Right-hand side: T^mu_mu — the trace of the stress-energy tensor. How matter and radiation contribute.

plus beta F_{mu nu} F^{mu nu} — electromagnetic coupling. F is the Faraday tensor. beta is the EM coupling constant.

plus J_ext — external forcing. What you, the user, inject. Parameters supplied to the SDK land here after unit resolution.

The functional equation

The master equation describes what the computation is. The functional equation describes how it executes:

E = P_phi × Z(M, R, delta, C, X)
  • P_phi — the protocol's compiled operator product.
  • Z(M, R, delta, C, X) — the functional evaluator. M is the metric, R is the modulation, delta is the tolerance, C is the CKO context, X is the external state.

Every SDK response is an E. The CKO is a signed snapshot of (P_phi, Z, E).

The spectral-topological equation

For problems where you need to integrate over state space and time (image reconstruction, fluid fields, N-body), the framework provides a kernel form:

Psi(x, t) = integral integral integral K(x, x', t, t') × phi(x', t') dx' dt'

K(x, x', t, t') = K_spectral(x, x') × K_temporal(t, t') × K_chaos(x, x', t, t')

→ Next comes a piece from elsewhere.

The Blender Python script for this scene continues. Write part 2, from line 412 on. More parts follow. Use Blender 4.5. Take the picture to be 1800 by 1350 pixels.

Three kernels in product form: spectral (frequency-domain structure), temporal (Zeqond-locked phase), chaos (KO42-bounded irregularity). The triple-integral decomposition makes parallelism trivial and keeps the ≤0.1% error bound across chunks.

Why this equation

The framework could have been built around several different central equations. HULYAS was chosen because:

  1. It's the smallest field equation that lets all 42 operators couple.
  2. It has a closed-form compatibility limit at lambda = 0, phi_42 = 0 that reduces to Klein-Gordon — so classical results are preserved.
  3. It's bounded: the decay term guarantees the equation does not blow up under reasonable initial conditions.
  4. It admits KO42 as a metric correction without restructuring — the tensioner is a perturbation of g_{mu nu}.

The derivation is in the framework paper (DOI 10.5281/zenodo.15825138).

Using it from an SDK

You never write HULYAS by hand. The SDK compiles it for you:

const cko = await sdk.run("zeq-propagation", {
medium: "air",
frequency_hz: 2.4e9,
distance_m: 100,
temperature_k: 293,
});
// cko.E is the functional output
// cko.master_reduction is the reduced HULYAS form for this call
// cko.operators is the list of C_k that contributed
// cko.ko42 is the metric tensioner used

Inspect cko.master_reduction if you want to see exactly which terms of HULYAS the protocol activated.